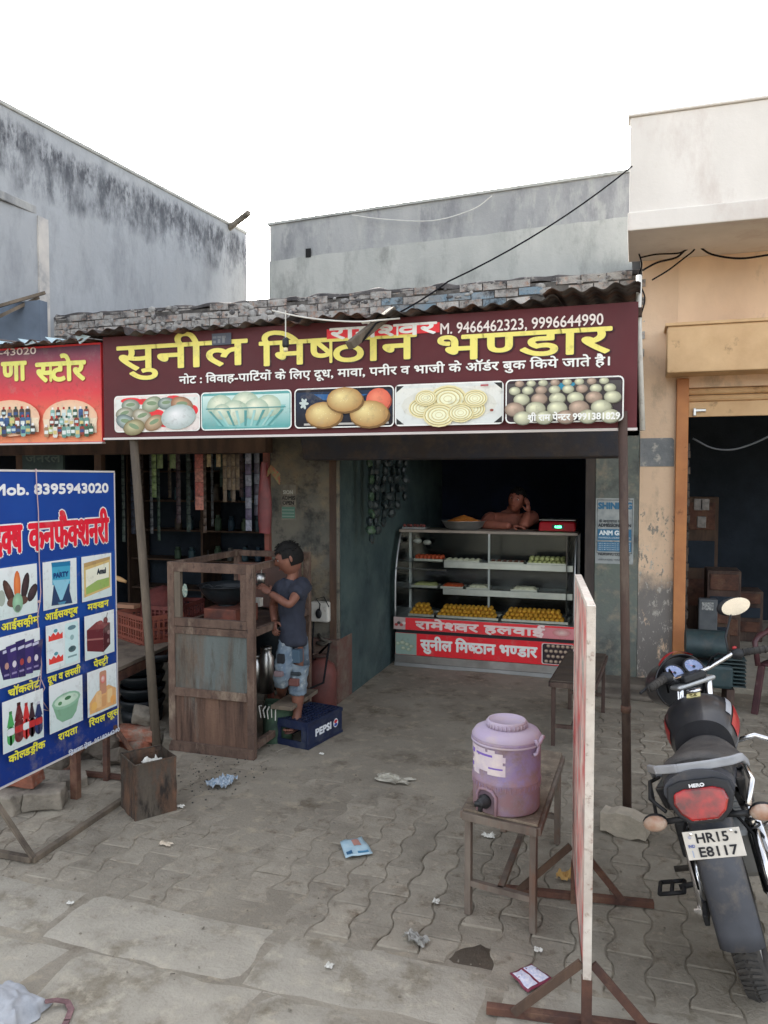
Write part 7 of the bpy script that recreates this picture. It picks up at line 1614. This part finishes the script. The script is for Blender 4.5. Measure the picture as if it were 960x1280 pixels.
# indicators
AMB = mat('pale_amber_lens', C(190, 172, 156, 1.0), C(170, 124, 98, 1.0), scale=14, rough=.25)
for s in (-1, 1):
    m = MB(); m.tube([(s * .05, -.36, .62), (s * .15, -.37, .62)], .012, 8); pb(m, 'indicator_stem', BLACKP, smooth=True)
    m = MB(); m.ball((s * .19, -.385, .622), (.045, .022, .03), 14, 8); pb(m, 'indicator_lamp', AMB, smooth=True)
    m = MB(); m.ball((s * .19, -.370, .622), (.047, .028, .033), 14, 8); pb(m, 'indicator_shell', BLACKP, smooth=True)
# number plate
pl_ = [(-.1, -.05), (.1, -.05), (.1, .05), (-.1, .05)]
PO = Vector((0, -.43, .545)); PU_ = Vector((1, 0, 0)); PV_ = Vector((0, .17, .985)).normalized(); PN_ = PU_.cross(PV_)
m = MB(); m.prism([(a, b_) for a, b_ in pl_], PO, PU_, PV_, PN_ * .004); pb(m, 'number_plate', mat('white_plate', C(206, 200, 190, 1.35), C(190, 184, 174, 1.3), scale=9, rough=.5), bevel=.0015)
m = MB()
m.bar(PO + Vector((0, .02, 0)), Vector((0, -.30, .60)), .06, .012); pb(m, 'plate_bracket', BLACKP)
W3 = MBk.to_3x3(); cv = Canvas(MBk @ (Vector(warp(PO)) + PN_ * .0055), W3 @ PU_, W3 @ PV_, W3 @ PN_)
KK = (.02, .02, .025)
cv.text('HR15', -.055, .055, .008, .040, KK, .0012, True); cv.text('E8117', -.055, .076, -.040, -.008, KK, .0012, True)
cv.text('IND', -.088, -.066, -.006, .004, C(60, 80, 140), .0004, True); cv.ell(-.077, .03, .006, .006, C(150, 150, 160)); cv.ell(.085, .034, .005, .005, C(60, 60, 60)); cv.rect(-.08, -.04, -.076, -.015, C(140, 150, 170))
cv.build('plate_lettering', bk)
# tank
def tank(u, v):
    y = .50 + .50 * v; a = pi * u; wv = .105 + .065 * sin(pi * min(1, v * .95 + .1)) ** .8; zt2 = .86 + .09 * sin(pi * min(1, .12 + v * .8)); x = -wv * cos(a); z = zt2 - .16 + .16 * sin(a) ** .6
    return (x, y, z)
m = MB(); m.grid(tank, 24, 20); m.add([tank(u / 24, 1) for u in range(25)], [tuple(range(25))]); m.add([tank(u / 24, 0) for u in range(25)], [tuple(range(25))[::-1]]); pb(m, 'fuel_tank', BP, smooth=True)
for s in (-1, 1):
    m = MB(); us = (.88, .99) if s > 0 else (.01, .12)
    m.grid(lambda u, v: tuple(Vector(tank(us[0] + (us[1] - us[0]) * u, .1 + .55 * v)) + Vector((s * .004, 0, 0.001))), 5, 8); pb(m, 'red_tank_stripe', RP2, smooth=True)
m = MB(); m.grid(lambda u, v: tuple(Vector(tank(.79 + .07 * u, .2 + .45 * v)) + Vector((.003, 0, 0.003))), 4, 8); pb(m, 'silver_tank_stripe', SILV, smooth=True)
m = MB(); m.lathe([(.035, 0), (.035, .012), (.025, .016)], (0, .86, .945), 20); pb(m, 'filler_cap', CHROME, smooth=True)
q = Vector(tank(.52, .52)); m = MB(); m.box(-.035, .03, q.y - .035, q.y + .035, q.z + .0, q.z + .004); stk = pb(m, 'yellow_sticker', mat('cream_sticker', C(206, 196, 140, 1.3), rough=.6))
W3q = W3; cv = Canvas(MBk @ Vector(warp((-.035, q.y - .035, q.z + .0045))), W3 @ Vector((1, 0, 0)), W3 @ Vector((0, 1, 0)), W3 @ Vector((0, 0, 1)))
cv.text('गु', .012, .05, .015, .05, C(90, 80, 40), .002); cv.build('sticker_mark', bk)
# steering
ST = rad(38)    # handlebar turned to the left
Ms = Matrix.Translation((0, 1.03, .92)) @ Matrix.Rotation(ST, 4, 'Z')
def S_(x, y, z): return Ms @ Vector((x, y, z))
m = MB()
for s in (-1, 1): m.tube([S_(s * .09, .0, .03), S_(s * .095, .20, -.55)], .019, 10)
pb(m, 'front_fork', CHROME, smooth=True)
m = MB(); m.add([], []); m.M = Ms; m.box(-.12, .12, -.03, .05, .02, .045); pb(m, 'top_yoke', ALU, bevel=.01)
m = MB(); m.tube([S_(-.37, -.17, .12), S_(-.20, -.10, .135), S_(-.11, -.0, .08), S_(0, .02, .07), S_(.11, 0, .08), S_(.20, -.10, .135), S_(.37, -.17, .12)], .0115, 10); pb(m, 'handlebar', CHROME, smooth=True)
for s in (-1, 1):
    g = thing_part('grip'); m = MB(); m.tube([S_(s * .25, -.122, .131), S_(s * .375, -.172, .120)], [.019, .017], 12)
    for k in range(6): a = S_(s * .25, -.122, .131).lerp(S_(s * .375, -.172, .120), k / 5); b_ = a + (S_(s * .375, -.172, .120) - a).normalized() * .006 if k < 5 else a + Vector((s * .004, 0, 0)); m.tube([a, b_], .0205, 12)
    pb(m, 'rubber', RUB, g, smooth=True)
    m = MB(); m.ball(S_(s * .225, -.11, .13), (.035, .03, .03), 12, 8); pb(m, 'switch_cluster', BLACKP, smooth=True)
    m = MB(); m.tube([S_(s * .22, -.07, .13), S_(s * .28, -.075, .12), S_(s * .40, -.12, .10)], [.009, .008, .007], 8); pb(m, 'brake_lever' if s > 0 else 'clutch_lever', BLACKP if s < 0 else ALU, smooth=True)
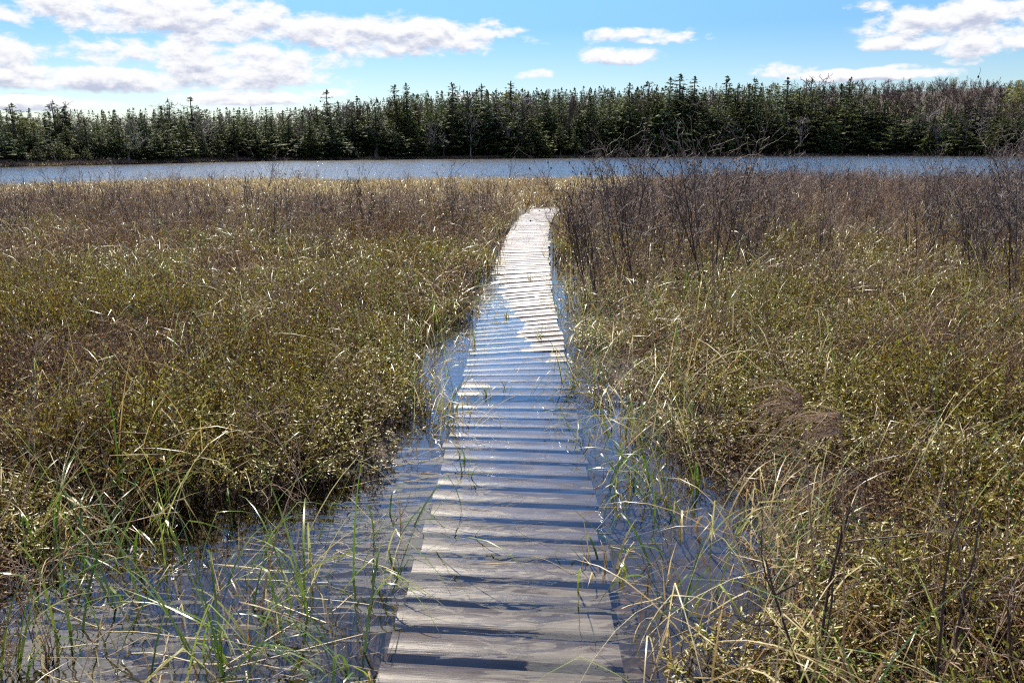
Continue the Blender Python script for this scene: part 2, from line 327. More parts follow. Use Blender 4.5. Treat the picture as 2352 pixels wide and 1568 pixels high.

▸ Instruction: Make an exact copy of every record, pictures excluded.

▸ Result:
Write part 7 of the bpy script that recreates this picture. It picks up at line 1614. This part finishes the script. The script is for Blender 4.5. Measure the picture as if it were 960x1280 pixels.
# indicators
AMB = mat('pale_amber_lens', C(190, 172, 156, 1.0), C(170, 124, 98, 1.0), scale=14, rough=.25)
for s in (-1, 1):
    m = MB(); m.tube([(s * .05, -.36, .62), (s * .15, -.37, .62)], .012, 8); pb(m, 'indicator_stem', BLACKP, smooth=True)
    m = MB(); m.ball((s * .19, -.385, .622), (.045, .022, .03), 14, 8); pb(m, 'indicator_lamp', AMB, smooth=True)
    m = MB(); m.ball((s * .19, -.370, .622), (.047, .028, .033), 14, 8); pb(m, 'indicator_shell', BLACKP, smooth=True)
# number plate
pl_ = [(-.1, -.05), (.1, -.05), (.1, .05), (-.1, .05)]
PO = Vector((0, -.43, .545)); PU_ = Vector((1, 0, 0)); PV_ = Vector((0, .17, .985)).normalized(); PN_ = PU_.cross(PV_)
m = MB(); m.prism([(a, b_) for a, b_ in pl_], PO, PU_, PV_, PN_ * .004); pb(m, 'number_plate', mat('white_plate', C(206, 200, 190, 1.35), C(190, 184, 174, 1.3), scale=9, rough=.5), bevel=.0015)
m = MB()
m.bar(PO + Vector((0, .02, 0)), Vector((0, -.30, .60)), .06, .012); pb(m, 'plate_bracket', BLACKP)
W3 = MBk.to_3x3(); cv = Canvas(MBk @ (Vector(warp(PO)) + PN_ * .0055), W3 @ PU_, W3 @ PV_, W3 @ PN_)
KK = (.02, .02, .025)
cv.text('HR15', -.055, .055, .008, .040, KK, .0012, True); cv.text('E8117', -.055, .076, -.040, -.008, KK, .0012, True)
cv.text('IND', -.088, -.066, -.006, .004, C(60, 80, 140), .0004, True); cv.ell(-.077, .03, .006, .006, C(150, 150, 160)); cv.ell(.085, .034, .005, .005, C(60, 60, 60)); cv.rect(-.08, -.04, -.076, -.015, C(140, 150, 170))
cv.build('plate_lettering', bk)
# tank
def tank(u, v):
    y = .50 + .50 * v; a = pi * u; wv = .105 + .065 * sin(pi * min(1, v * .95 + .1)) ** .8; zt2 = .86 + .09 * sin(pi * min(1, .12 + v * .8)); x = -wv * cos(a); z = zt2 - .16 + .16 * sin(a) ** .6
    return (x, y, z)
m = MB(); m.grid(tank, 24, 20); m.add([tank(u / 24, 1) for u in range(25)], [tuple(range(25))]); m.add([tank(u / 24, 0) for u in range(25)], [tuple(range(25))[::-1]]); pb(m, 'fuel_tank', BP, smooth=True)
for s in (-1, 1):
    m = MB(); us = (.88, .99) if s > 0 else (.01, .12)
    m.grid(lambda u, v: tuple(Vector(tank(us[0] + (us[1] - us[0]) * u, .1 + .55 * v)) + Vector((s * .004, 0, 0.001))), 5, 8); pb(m, 'red_tank_stripe', RP2, smooth=True)
m = MB(); m.grid(lambda u, v: tuple(Vector(tank(.79 + .07 * u, .2 + .45 * v)) + Vector((.003, 0, 0.003))), 4, 8); pb(m, 'silver_tank_stripe', SILV, smooth=True)
m = MB(); m.lathe([(.035, 0), (.035, .012), (.025, .016)], (0, .86, .945), 20); pb(m, 'filler_cap', CHROME, smooth=True)
q = Vector(tank(.52, .52)); m = MB(); m.box(-.035, .03, q.y - .035, q.y + .035, q.z + .0, q.z + .004); stk = pb(m, 'yellow_sticker', mat('cream_sticker', C(206, 196, 140, 1.3), rough=.6))
W3q = W3; cv = Canvas(MBk @ Vector(warp((-.035, q.y - .035, q.z + .0045))), W3 @ Vector((1, 0, 0)), W3 @ Vector((0, 1, 0)), W3 @ Vector((0, 0, 1)))
cv.text('गु', .012, .05, .015, .05, C(90, 80, 40), .002); cv.build('sticker_mark', bk)
# steering
ST = rad(38)    # handlebar turned to the left
Ms = Matrix.Translation((0, 1.03, .92)) @ Matrix.Rotation(ST, 4, 'Z')
def S_(x, y, z): return Ms @ Vector((x, y, z))
m = MB()
for s in (-1, 1): m.tube([S_(s * .09, .0, .03), S_(s * .095, .20, -.55)], .019, 10)
pb(m, 'front_fork', CHROME, smooth=True)
m = MB(); m.add([], []); m.M = Ms; m.box(-.12, .12, -.03, .05, .02, .045); pb(m, 'top_yoke', ALU, bevel=.01)
m = MB(); m.tube([S_(-.37, -.17, .12), S_(-.20, -.10, .135), S_(-.11, -.0, .08), S_(0, .02, .07), S_(.11, 0, .08), S_(.20, -.10, .135), S_(.37, -.17, .12)], .0115, 10); pb(m, 'handlebar', CHROME, smooth=True)
for s in (-1, 1):
    g = thing_part('grip'); m = MB(); m.tube([S_(s * .25, -.122, .131), S_(s * .375, -.172, .120)], [.019, .017], 12)
    for k in range(6): a = S_(s * .25, -.122, .131).lerp(S_(s * .375, -.172, .120), k / 5); b_ = a + (S_(s * .375, -.172, .120) - a).normalized() * .006 if k < 5 else a + Vector((s * .004, 0, 0)); m.tube([a, b_], .0205, 12)
    pb(m, 'rubber', RUB, g, smooth=True)
    m = MB(); m.ball(S_(s * .225, -.11, .13), (.035, .03, .03), 12, 8); pb(m, 'switch_cluster', BLACKP, smooth=True)
    m = MB(); m.tube([S_(s * .22, -.07, .13), S_(s * .28, -.075, .12), S_(s * .40, -.12, .10)], [.009, .008, .007], 8); pb(m, 'brake_lever' if s > 0 else 'clutch_lever', BLACKP if s < 0 else ALU, smooth=True)
Continue the Blender Python script for this scene: part 2, from line 327. More parts follow. Use Blender 4.5. Treat the picture as 2352 pixels wide and 1568 pixels high.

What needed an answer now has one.